Tuesday 18 January 2022

Oxford - University buildings

The former Indian Institute

The new year has set us thinking about things do and and an early idea was to do a guided tour of Oxford. Oxford is not far away, but we have only a sketchy idea of what it is like. So we signed up for a tour organised by the Bodleian Library. Luckily enough there were no other participants and we had the guide all to ourselves. We started from the steps of the Weston Library and were introduced to three fine buildings left, centre and right of where we met.

The Indian Institute was set up to encourage and support greater research into Indian literature and culture. It was completed in 1893. Unfortunately there were few Indian students and the Institute become almost entirely a training ground for future members of the Indian Civil Service. After what seems to have been a long period of decline the site was taken over by the Oxford Martin School, founded by James Martin.


Moving our gaze to the right we see the Clarendon Building (above), built for the University Press in 1711-15 and designed by Nicholas Hawksmoor. The portico with four Tuscan giant columns. Pevsner describes the building as an "excessively grave and pretentious building for its purpose", which seems a bit harsh.

The next grand building is the Sheldonian Theatre of 1663-9, Wren's first work of architecture. Our guide pointed out a small carving of a wren which we would never have noticed. The carved heads on the pillars surrounding the building are not of anyone in particular.


Behind the Sheldonian is the entrance to the Divinity School, which Pevsner says was begun about 1420.

The courtyard has a wonderful towered gateway on one side displaying  Tuscan, Doric, Ionic, Corinthian and Composite columns - al part of showing off.

... and a rather Gothick (Pevsner) facade opposite.

Inside the vault is "one of the marvels of Oxford", but Pevsner insists that it should be described as a lierne vault rather than a fan vault.


Emerging from the Divinity School, we made a short detour to see the Bridge of Sighs (or Hertford Bridge), which joins two parts of Hertford College). It was completed as recently as 1913-14. I can't resist observing that it is not a patch on the Bridge of Sighs in St John's College Cambridge (1831) or indeed the original in Venice.

We doubled back to see the famous Radcliffe Camera, a library and reading room, which was funded by a legacy of £40,000 from John Radcliffe. It is a magnificent sight. It was the earliest example in England of a circular library.

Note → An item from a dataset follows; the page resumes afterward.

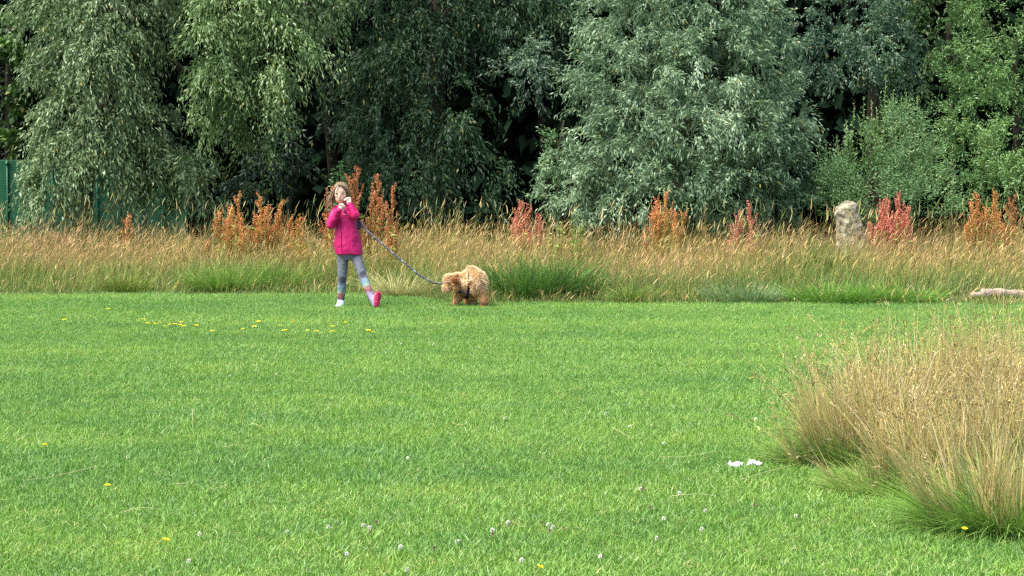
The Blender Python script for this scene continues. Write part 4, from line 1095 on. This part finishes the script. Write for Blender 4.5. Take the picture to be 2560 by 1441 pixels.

Standing back from the Radcliffe Camera, there is a fine view of All Souls College, a College which is primarily an academic research institution, with no undergraduate students.

From here we passed the University church and the facades of a number of Colleges. Then in Kybald Street I spotted the former Parsons Almshouse (one of my special interests). In 1959 the building became part of University College through the gift of American donors who built a new Parsons’ Almshouse in St. Clements. It seems now to be integrated into College accommodation and is indeed where Bill Clinton stayed when he was a Rhodes scholar.

Finally, we walked along Broad Street we spotted one of Antony Gormley's figures on top of a nearby roof. Perched on top of Blackwell's Art and Poster Shop on Oxford's Exeter College, the seven-foot-tall statue is one of a series of sculptures called “Another Time II,”  The bronze nude in Oxford weighs half a ton and was the gift of an anonymous benefactor in 2009. I rather liked the almost symmetrical arrangement of my photo.

We didn't see the interiors of any of the Colleges and hopefully that will be an outing for another day.

Conditions: grey and bitterly cold.

Rating: five stars, a most interesting and enjoyable tour.